May also mentions Daniel S. Landes who wrote that there came a time when the Muslim world chose to cut itself off from the mainstream of knowledge. What he does not say is that several of the old empires rejected the new developments that began elsewhere. Thus, while Japan embraced the Western developments, China rejected them – which is why Japan started to industrialize almost a century before China. But more striking than that is the fact that modern science as well as the scientific method were developed by the Arabs, and were taken to Europe in most part by Jews who were viewed as bearers of Black Magic, and burned alive by the Europeans. That's worse than the Holocaust where at least, they gassed them before cremating them.

So why did Clifford May take this approach? He did because it serves his current purpose. First, there is Turkey that was the love of Israel and the Jews but is no more. Second, there is the wealth of the oil rich Arab countries that are developing as fast as any society can without going through the sort of mega-deaths that were experienced during say, the Soviet Bolshevik Revolution or the Chinese Cultural Revolution.

And in the absence of that sort of calamity, you don't have the dirty waters in which the Jewish organizations love to go fishing. They look at the wealth that is next door to Israel; they see all the development that is happening there and they say to each other and to others, there is nothing there – by which they mean to say they are getting nothing out of it.

You know what, my friend; this is the philosophy which says that if a tree falls in the forest and there is no one to witness it, the event did not occur. To the Jews who believe they are the only ones that count in this world, if they get nothing out of something, that something remains a nothing. That's how it is with Turkey that refuses to reciprocate the love they once had for her. And that's how it is with the wealth of the Arabs; wealth they look at but are forbidden to touch.

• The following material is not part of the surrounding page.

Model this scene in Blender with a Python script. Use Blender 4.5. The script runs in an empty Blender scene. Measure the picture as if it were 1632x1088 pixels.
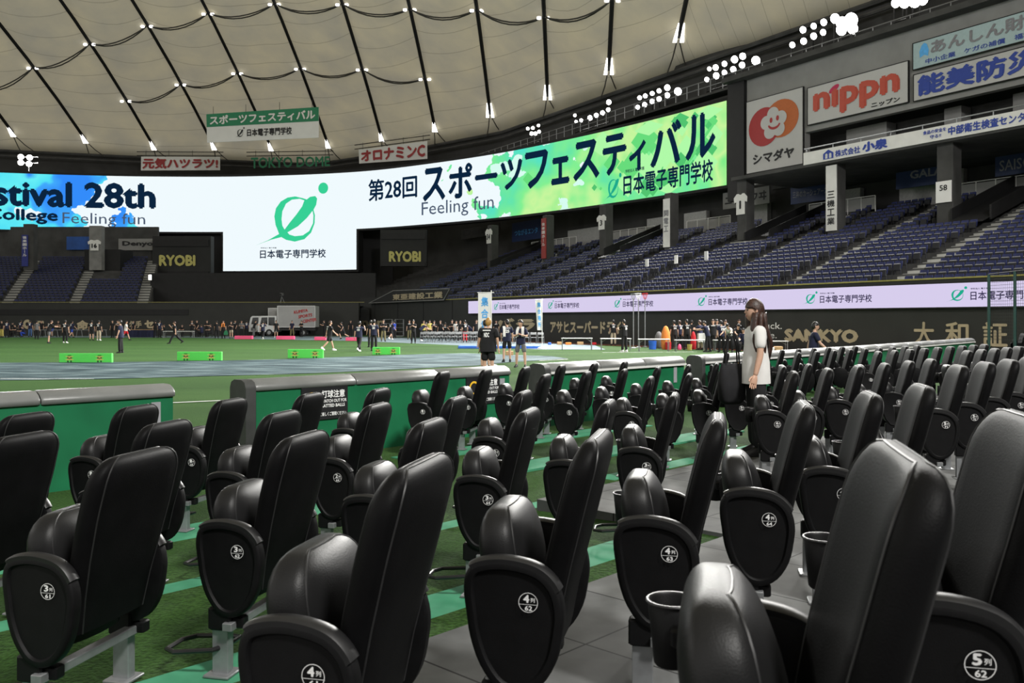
import bpy, math, random
from mathutils import Vector, Matrix
from mathutils.geometry import tessellate_polygon
random.seed(28)
sc = bpy.context.scene
COL = sc.collection
PI = math.pi
# ------------------------------------------------------------------ camera
FX, HY, CX, EYE = 1414.0, 510.0, 816.0, 1.68      # focal length in pixels, horizon row, centre column, eye height
cam_data = bpy.data.cameras.new('camera')
cam_data.sensor_width = 36.0
cam_data.lens = FX / 1632.0 * 36.0
cam_data.shift_y = (HY - 544.0) / 1632.0
cam_data.dof.use_dof = True
cam_data.dof.focus_distance = 9.0
cam_data.dof.aperture_fstop = 8.0
cam_data.clip_start, cam_data.clip_end = 0.05, 600.0
cam = bpy.data.objects.new('camera', cam_data)
cam.location = (0, 0, EYE)
cam.rotation_euler = (PI / 2, 0, 0)
COL.objects.link(cam)
sc.camera = cam
# ------------------------------------------------------------------ sky outside the membrane roof
world = bpy.data.worlds.new('daylight')
sc.world = world
world.use_nodes = True
bg = world.node_tree.nodes['Background']
bg.inputs[0].default_value = (1.0, 0.97, 0.92, 1)
bg.inputs[1].default_value = 0.9
# ------------------------------------------------------------------ floodlight banks round the roof ring
def flood(x, y, z, tx, ty, tz, power, size=5.0, colour=(1.0, 0.98, 0.94)):
    d = bpy.data.lights.new('floodlight', 'AREA')
    d.shape = 'DISK'
    d.size = size
    d.energy = power
    d.color = colour
    d.spread = math.radians(120)
    o = bpy.data.objects.new('floodlight_beam', d)
    o.location = (x, y, z)
    o.rotation_euler = Vector((tx - x, ty - y, tz - z)).to_track_quat('-Z', 'Y').to_euler()
    COL.objects.link(o)
FLOOD = 8200.0
flood(-66, 122, 22.5, -20, 50, 0, FLOOD * 0.6)
for lx, ly, lz in ((5, 92, 24.0), (13.5, 78.5, 24.0), (21, 64.5, 24.2), (26.5, 53.5, 24.2), (30, 38, 24.2)):
    flood(lx, ly, lz, -14, 42, 0, FLOOD)
for lx, ly, lz in ((-62, 20, 24.0), (14, -14, 27.0)):
    flood(lx, ly, lz, -6, 50, 0, FLOOD * (1.1 if ly < 0 else 0.35))
vs = sc.view_settings
vs.view_transform = 'Standard'
vs.look = 'None'
vs.exposure = 0.0
vs.gamma = 1.0
vs.use_curve_mapping = False

# ================================================================== helpers
def at(px, py, d):
    """The point that lies d metres deep behind pixel (px, py) of the photograph."""
    return Vector(((px - CX) / FX * d, d, EYE - (py - HY) / FX * d))

def ground(px, py, z=0.0):
    d = FX * (EYE - z) / (py - HY)
    return Vector(((px - CX) / FX * d, d, z))

class MB:
    """Collects shapes and links them as one mesh object."""
    def __init__(s):
        s.v, s.f, s.m = [], [], []
    def add(s, vs, fs, mi=0):
        o = len(s.v)
        s.v += [tuple(p) for p in vs]
        s.f += [tuple(i + o for i in f) for f in fs]
        s.m += [mi] * len(fs)
    def box(s, c, d, rot=None, mi=0):
        hx, hy, hz = d[0] / 2, d[1] / 2, d[2] / 2
        p = [Vector((x * hx, y * hy, z * hz)) for z in (-1, 1) for y in (-1, 1) for x in (-1, 1)]
        if rot is not None:
            p = [rot @ q for q in p]
        c = Vector(c)
        s.add([q + c for q in p], [(0, 2, 3, 1), (4, 5, 7, 6), (0, 1, 5, 4), (2, 6, 7, 3), (0, 4, 6, 2), (1, 3, 7, 5)], mi)
    def bbox(s, c, d, b=0.01, rot=None, mi=0):
        """box with chamfered vertical and horizontal edges"""
        hx, hy, hz = d[0] / 2, d[1] / 2, d[2] / 2
        rings = []
        for z, k in ((-hz, b), (-hz + b, 0), (hz - b, 0), (hz, b)):
            x, y = hx - k, hy - k
            c2 = b
            rings.append([Vector(q) for q in ((x - c2, -y, z), (x, -y + c2, z), (x, y - c2, z), (x - c2, y, z), (-x + c2, y, z), (-x, y - c2, z), (-x, -y + c2, z), (-x + c2, -y, z))])
        c = Vector(c)
        if rot is not None:
            rings = [[rot @ q for q in r] for r in rings]
        s.loft([[q + c for q in r] for r in rings], mi=mi)
    def loft(s, rings, closed=True, caps=(True, True), mi=0, wrap=False):
        n = len(rings[0])
        vs = [p for r in rings for p in r]
        fs = []
        m = len(rings)
        for i in range(m if wrap else m - 1):
            a, b = i * n, ((i + 1) % m) * n
            for j in range(n if closed else n - 1):
                k = (j + 1) % n
                fs.append((a + j, a + k, b + k, b + j))
        if caps[0] and not wrap:
            fs.append(tuple(range(n - 1, -1, -1)))
        if caps[1] and not wrap:
            fs.append(tuple(range((m - 1) * n, m * n)))
        s.add(vs, fs, mi)
    def tube(s, pts, r, n=6, closed=False, mi=0, caps=True):
        pts = [Vector(p) for p in pts]
        m = len(pts)
        rr = r if isinstance(r, (list, tuple)) else [r] * m
        rings = []
        up = None
        for i, p in enumerate(pts):
            if closed:
                d = pts[(i + 1) % m] - pts[i - 1]
            else:
                d = pts[min(i + 1, m - 1)] - pts[max(i - 1, 0)]
            d.normalize()
            if up is None:
                up = Vector((0, 0, 1)) if abs(d.z) < 0.9 else Vector((1, 0, 0))
            a = d.cross(up)
            if a.length < 1e-6:
                a = d.orthogonal()
            a.normalize()
            b = a.cross(d)
            up = b
            rings.append([p + a * (math.cos(2 * PI * k / n) * rr[i]) + b * (math.sin(2 * PI * k / n) * rr[i]) for k in range(n)])
        s.loft(rings, caps=(caps and not closed, caps and not closed), wrap=closed, mi=mi)
    def lathe(s, c, prof, n=16, mi=0, caps=(True, True), ax=None):
        c = Vector(c)
        rings = []
        for r, z in prof:
            ring = [Vector((math.cos(2 * PI * k / n) * r, math.sin(2 * PI * k / n) * r, z)) for k in range(n)]
            if ax is not None:
                ring = [ax @ q for q in ring]
            rings.append([q + c for q in ring])
        s.loft(rings, caps=caps, mi=mi)
    def ball(s, c, r, n=10, m=7, mi=0, rot=None):
        r = (r, r, r) if not isinstance(r, (tuple, list)) else r
        c = Vector(c)
        rings = []
        for i in range(m + 1):
            t = -PI / 2 + PI * min(max(i / m, 0.03), 0.97)
            ring = [Vector((math.cos(t) * math.cos(2 * PI * k / n) * r[0], math.cos(t) * math.sin(2 * PI * k / n) * r[1], math.sin(t) * r[2])) for k in range(n)]
            if rot is not None:
                ring = [rot @ q for q in ring]
            rings.append([q + c for q in ring])
        s.loft(rings, mi=mi)
    def prism(s, outline, fn, d0, d1, mi=0):
        """outline: 2D points; fn(a, b, depth) -> 3D"""
        s.loft([[fn(a, b, d0) for a, b in outline], [fn(a, b, d1) for a, b in outline]], mi=mi)
    def poly(s, loops, fn, mi=0):
        """flat polygon with holes; fn(a, b) -> 3D"""
        L = [[Vector((a, b, 0)) for a, b in lp] for lp in loops]
        tri = tessellate_polygon(L)
        s.add([fn(p.x, p.y) for lp in L for p in lp], [tuple(t) for t in tri], mi)
    def mesh(s, name, mats, smooth=True, sharp=0.6):
        me = bpy.data.meshes.new(name)
        me.from_pydata(s.v, [], s.f)
        for m in (mats if isinstance(mats, (list, tuple)) else [mats]):
            me.materials.append(m)
        me.polygons.foreach_set('material_index', s.m)
        if smooth:
            me.polygons.foreach_set('use_smooth', [True] * len(s.f))
            me.set_sharp_from_angle(angle=sharp)
        me.update()
        return me
    def build(s, name, mats, parent=None, smooth=True, sharp=0.6, label=None):
        return obj(name, s.mesh(name, mats, smooth, sharp), parent, label)

def obj(name, me, parent=None, label=None):
    o = bpy.data.objects.new(name, me)
    COL.objects.link(o)
    if parent is not None:
        o.parent = parent
    if label:
        o['label'] = label
    return o

def tag(o, label, cat, group=None, kind=None):
    o['label'] = label
    o['category'] = cat
    if group:
        o['group'] = group
    if kind:
        o['kind'] = kind
    return o

def thing(name, label, cat, loc=(0, 0, 0), rz=0.0, group=None):
    o = bpy.data.objects.new(name, None)
    o.empty_display_size = 0.1
    COL.objects.link(o)
    o.location = loc
    o.rotation_euler = (0, 0, rz)
    return tag(o, label, cat, group)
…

These people pinned their hopes on the idea of “democratizing” the Arab and Muslim worlds – which in their view meant to turn them into bordellos in the style of the American Congress, thus get to own them like a private washroom. But they soon discovered that they understood democracy no better than they did economics. And this is why Clifford May now speaks of a counterfeit democracy. He even admits serving “on a 'democracy panel' reporting to Condoleezza Rice [the W's Secretary of State] about whom he now says: “In retrospect, I think it's clear she was wrong.”

And this means that the whole project which dragged America into the cesspool of “zey know nossing about za damacracy of za Shamir” has been a hoax through and through. Yet, that's where and when America broke its back and its bank account.

The whole thing leaves you with three questions: What else does Clifford May want from America? What else do these people want from the world? Have they not done enough?